-- Start --

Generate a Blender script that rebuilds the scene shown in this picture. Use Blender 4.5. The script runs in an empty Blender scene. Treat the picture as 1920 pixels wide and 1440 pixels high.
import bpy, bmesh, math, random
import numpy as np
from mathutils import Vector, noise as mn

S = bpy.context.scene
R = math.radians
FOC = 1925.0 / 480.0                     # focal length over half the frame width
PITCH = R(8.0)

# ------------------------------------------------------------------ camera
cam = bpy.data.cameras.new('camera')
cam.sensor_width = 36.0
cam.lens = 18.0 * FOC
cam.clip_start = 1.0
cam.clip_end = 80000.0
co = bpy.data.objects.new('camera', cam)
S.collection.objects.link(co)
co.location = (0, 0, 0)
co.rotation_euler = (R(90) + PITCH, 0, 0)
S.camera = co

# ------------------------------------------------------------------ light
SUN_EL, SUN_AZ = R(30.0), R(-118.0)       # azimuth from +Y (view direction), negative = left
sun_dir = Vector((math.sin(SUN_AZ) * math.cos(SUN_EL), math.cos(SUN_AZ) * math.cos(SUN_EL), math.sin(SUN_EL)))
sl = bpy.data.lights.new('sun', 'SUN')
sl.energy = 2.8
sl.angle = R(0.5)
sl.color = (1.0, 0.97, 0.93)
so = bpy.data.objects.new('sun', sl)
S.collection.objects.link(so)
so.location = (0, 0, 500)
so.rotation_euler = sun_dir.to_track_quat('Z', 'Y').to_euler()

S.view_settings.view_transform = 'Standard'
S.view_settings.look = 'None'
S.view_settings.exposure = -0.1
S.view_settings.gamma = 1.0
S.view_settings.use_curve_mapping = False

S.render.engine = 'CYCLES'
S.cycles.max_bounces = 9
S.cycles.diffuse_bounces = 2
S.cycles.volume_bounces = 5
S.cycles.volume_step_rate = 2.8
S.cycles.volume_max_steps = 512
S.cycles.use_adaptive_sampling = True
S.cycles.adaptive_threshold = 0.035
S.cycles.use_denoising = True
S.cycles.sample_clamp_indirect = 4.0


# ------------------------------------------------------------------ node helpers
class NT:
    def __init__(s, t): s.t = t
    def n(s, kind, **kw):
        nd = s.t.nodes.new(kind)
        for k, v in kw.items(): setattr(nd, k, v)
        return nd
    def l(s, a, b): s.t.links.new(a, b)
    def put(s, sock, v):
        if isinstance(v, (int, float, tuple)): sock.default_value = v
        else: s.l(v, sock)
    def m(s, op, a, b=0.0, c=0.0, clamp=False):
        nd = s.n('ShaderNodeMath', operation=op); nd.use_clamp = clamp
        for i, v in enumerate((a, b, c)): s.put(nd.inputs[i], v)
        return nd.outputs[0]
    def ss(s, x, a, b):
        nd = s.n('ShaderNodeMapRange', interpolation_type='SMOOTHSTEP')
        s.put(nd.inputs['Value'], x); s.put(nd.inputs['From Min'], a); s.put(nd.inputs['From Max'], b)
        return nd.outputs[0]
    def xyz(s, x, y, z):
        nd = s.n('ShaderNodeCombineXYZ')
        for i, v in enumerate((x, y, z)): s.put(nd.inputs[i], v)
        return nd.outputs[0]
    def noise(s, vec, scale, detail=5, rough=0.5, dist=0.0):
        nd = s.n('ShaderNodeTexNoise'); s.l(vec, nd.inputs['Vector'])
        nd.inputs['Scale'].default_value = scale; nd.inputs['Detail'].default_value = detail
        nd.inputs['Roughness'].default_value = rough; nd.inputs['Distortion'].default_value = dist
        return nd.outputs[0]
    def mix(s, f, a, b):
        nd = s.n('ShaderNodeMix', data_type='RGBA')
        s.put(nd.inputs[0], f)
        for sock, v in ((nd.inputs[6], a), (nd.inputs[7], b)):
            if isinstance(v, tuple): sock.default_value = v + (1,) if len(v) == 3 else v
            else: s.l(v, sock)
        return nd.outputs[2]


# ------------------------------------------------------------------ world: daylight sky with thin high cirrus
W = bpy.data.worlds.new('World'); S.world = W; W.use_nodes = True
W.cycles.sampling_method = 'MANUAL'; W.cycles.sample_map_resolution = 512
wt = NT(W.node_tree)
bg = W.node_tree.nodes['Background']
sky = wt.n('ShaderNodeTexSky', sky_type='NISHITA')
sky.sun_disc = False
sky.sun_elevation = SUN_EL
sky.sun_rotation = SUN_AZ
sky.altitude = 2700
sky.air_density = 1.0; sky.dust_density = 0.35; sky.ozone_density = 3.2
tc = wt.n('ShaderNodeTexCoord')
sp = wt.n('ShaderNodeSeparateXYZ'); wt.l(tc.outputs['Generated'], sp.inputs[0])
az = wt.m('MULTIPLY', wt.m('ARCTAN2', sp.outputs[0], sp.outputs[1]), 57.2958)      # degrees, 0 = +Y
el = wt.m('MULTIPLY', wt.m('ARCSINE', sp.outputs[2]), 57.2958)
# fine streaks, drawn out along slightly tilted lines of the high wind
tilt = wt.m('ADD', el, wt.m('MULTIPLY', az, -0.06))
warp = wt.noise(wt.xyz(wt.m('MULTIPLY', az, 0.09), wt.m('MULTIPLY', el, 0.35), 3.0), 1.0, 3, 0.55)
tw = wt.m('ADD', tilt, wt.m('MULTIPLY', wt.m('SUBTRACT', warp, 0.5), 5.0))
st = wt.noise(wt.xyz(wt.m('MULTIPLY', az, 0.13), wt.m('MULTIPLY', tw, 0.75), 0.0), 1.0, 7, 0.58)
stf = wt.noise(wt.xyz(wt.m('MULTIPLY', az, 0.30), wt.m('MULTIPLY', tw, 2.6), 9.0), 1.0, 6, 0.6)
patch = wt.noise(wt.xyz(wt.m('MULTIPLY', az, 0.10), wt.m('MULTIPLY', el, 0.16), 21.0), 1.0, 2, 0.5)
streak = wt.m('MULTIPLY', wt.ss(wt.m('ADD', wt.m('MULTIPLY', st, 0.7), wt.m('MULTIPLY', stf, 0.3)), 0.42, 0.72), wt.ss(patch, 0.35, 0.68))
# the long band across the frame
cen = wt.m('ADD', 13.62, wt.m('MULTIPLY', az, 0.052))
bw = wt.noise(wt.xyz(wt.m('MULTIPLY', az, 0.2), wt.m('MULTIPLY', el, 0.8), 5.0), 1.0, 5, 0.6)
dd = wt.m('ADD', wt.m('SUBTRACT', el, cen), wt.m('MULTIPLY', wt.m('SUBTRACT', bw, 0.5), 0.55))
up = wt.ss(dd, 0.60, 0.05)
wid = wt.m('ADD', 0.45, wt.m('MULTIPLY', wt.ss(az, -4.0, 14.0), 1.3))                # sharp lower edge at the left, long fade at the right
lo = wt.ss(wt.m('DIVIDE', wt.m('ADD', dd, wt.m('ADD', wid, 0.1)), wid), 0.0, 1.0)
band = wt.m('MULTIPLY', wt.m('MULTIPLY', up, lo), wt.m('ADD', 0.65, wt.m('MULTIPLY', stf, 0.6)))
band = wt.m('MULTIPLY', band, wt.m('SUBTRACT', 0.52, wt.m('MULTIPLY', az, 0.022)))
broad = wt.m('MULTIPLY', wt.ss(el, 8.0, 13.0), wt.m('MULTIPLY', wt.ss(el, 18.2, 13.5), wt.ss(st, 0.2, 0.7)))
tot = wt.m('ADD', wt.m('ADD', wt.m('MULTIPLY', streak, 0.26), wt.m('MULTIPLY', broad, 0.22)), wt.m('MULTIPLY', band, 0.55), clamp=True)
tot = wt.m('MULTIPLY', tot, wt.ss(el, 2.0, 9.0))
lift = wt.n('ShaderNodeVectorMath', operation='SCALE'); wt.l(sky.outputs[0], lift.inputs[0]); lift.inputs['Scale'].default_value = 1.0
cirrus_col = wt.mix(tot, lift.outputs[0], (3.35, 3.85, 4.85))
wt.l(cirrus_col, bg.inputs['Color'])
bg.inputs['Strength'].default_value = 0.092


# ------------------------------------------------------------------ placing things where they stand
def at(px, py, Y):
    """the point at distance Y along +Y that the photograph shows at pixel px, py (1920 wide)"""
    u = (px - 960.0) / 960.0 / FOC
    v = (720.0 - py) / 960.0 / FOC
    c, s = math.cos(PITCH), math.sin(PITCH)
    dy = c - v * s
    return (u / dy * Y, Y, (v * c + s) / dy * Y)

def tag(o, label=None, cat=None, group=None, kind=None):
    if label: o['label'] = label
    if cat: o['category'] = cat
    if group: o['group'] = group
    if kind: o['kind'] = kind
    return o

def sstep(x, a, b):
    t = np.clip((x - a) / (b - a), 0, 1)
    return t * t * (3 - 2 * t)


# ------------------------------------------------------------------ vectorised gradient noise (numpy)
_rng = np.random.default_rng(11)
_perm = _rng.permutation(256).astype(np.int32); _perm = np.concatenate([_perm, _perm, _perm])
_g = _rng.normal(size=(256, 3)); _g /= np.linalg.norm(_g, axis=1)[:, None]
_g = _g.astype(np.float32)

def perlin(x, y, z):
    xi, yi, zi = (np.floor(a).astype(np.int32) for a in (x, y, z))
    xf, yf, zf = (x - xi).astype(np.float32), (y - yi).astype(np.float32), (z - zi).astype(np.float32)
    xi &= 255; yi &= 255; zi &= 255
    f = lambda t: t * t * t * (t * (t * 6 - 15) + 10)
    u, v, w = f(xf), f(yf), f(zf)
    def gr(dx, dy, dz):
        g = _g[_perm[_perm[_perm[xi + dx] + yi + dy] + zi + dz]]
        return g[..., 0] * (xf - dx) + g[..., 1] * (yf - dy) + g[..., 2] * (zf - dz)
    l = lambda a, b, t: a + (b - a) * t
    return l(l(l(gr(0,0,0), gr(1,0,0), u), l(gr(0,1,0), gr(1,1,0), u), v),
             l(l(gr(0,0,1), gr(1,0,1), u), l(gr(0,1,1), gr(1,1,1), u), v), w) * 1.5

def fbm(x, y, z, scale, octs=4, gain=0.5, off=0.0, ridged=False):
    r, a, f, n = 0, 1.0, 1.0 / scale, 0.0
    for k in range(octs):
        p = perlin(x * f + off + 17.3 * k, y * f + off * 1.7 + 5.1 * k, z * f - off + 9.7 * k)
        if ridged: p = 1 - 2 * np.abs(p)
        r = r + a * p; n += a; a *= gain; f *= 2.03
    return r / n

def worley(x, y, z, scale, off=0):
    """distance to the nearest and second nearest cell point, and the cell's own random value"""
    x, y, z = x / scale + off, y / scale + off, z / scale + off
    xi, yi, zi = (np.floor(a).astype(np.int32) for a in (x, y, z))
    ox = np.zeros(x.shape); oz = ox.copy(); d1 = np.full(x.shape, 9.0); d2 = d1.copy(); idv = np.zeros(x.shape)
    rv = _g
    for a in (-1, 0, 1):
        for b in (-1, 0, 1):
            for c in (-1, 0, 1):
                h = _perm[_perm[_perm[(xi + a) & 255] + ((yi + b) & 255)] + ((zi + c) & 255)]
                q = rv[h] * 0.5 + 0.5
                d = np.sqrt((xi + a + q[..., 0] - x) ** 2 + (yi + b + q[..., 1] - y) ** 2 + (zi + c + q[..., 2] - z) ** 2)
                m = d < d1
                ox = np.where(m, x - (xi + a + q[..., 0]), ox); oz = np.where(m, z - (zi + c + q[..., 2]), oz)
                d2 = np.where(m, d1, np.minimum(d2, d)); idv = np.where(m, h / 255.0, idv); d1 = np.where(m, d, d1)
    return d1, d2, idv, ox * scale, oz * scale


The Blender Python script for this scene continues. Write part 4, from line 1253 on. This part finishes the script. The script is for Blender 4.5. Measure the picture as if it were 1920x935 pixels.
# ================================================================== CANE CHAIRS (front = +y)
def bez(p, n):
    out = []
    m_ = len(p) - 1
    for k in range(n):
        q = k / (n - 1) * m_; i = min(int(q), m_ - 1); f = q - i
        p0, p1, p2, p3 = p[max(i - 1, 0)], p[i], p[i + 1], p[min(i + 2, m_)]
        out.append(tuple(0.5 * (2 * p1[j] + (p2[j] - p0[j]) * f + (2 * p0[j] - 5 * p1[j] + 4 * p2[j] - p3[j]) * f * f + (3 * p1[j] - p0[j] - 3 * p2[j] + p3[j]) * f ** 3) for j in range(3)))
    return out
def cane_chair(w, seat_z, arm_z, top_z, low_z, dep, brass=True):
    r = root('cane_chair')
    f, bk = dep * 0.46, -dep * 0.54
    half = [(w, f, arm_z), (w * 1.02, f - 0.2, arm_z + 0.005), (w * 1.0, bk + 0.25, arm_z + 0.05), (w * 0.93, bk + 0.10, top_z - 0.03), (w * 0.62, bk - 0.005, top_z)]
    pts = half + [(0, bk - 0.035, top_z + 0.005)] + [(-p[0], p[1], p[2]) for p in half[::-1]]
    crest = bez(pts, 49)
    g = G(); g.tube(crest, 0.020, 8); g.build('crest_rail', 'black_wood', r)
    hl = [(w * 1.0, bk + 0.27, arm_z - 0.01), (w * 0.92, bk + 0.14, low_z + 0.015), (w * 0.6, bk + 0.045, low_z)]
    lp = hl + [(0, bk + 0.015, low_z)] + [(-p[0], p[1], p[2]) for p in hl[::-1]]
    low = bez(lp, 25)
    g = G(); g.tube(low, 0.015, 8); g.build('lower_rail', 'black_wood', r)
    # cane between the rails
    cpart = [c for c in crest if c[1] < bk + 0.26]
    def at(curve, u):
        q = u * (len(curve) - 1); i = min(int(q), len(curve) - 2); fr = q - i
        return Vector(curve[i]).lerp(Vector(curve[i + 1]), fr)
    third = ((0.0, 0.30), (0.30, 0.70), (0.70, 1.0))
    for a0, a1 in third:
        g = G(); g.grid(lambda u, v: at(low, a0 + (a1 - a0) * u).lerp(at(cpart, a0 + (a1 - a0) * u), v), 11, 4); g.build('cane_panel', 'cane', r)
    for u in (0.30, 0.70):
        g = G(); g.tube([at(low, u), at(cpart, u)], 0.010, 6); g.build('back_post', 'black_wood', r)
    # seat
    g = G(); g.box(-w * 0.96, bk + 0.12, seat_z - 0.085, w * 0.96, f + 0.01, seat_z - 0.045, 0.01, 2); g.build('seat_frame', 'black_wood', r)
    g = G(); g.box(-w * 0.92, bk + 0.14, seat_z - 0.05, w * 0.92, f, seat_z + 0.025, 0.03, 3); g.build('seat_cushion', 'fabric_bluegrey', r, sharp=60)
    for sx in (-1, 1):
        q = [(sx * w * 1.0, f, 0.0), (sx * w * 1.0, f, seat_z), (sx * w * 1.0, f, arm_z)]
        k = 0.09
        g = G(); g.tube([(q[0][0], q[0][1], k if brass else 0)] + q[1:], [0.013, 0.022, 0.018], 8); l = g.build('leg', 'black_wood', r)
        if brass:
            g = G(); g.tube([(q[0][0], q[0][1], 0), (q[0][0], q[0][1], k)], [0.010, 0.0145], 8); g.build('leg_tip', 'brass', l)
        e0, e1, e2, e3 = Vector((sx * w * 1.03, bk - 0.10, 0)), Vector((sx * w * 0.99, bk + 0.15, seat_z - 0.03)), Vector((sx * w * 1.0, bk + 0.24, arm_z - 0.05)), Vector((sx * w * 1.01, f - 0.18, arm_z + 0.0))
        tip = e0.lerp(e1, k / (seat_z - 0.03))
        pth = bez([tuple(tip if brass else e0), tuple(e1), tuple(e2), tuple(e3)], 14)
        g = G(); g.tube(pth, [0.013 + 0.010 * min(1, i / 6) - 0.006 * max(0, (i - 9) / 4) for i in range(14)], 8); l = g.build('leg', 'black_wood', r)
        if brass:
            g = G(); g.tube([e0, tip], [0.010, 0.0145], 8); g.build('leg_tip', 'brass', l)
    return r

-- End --

STATED EXERCISE »
Pick every line with "this" in it and copy it.

FINISHED ANSWER »
Generate a Blender script that rebuilds the scene shown in this picture. Use Blender 4.5. The script runs in an empty Blender scene. Treat the picture as 1920 pixels wide and 1440 pixels high.
The Blender Python script for this scene continues. Write part 4, from line 1253 on. This part finishes the script. The script is for Blender 4.5. Measure the picture as if it were 1920x935 pixels.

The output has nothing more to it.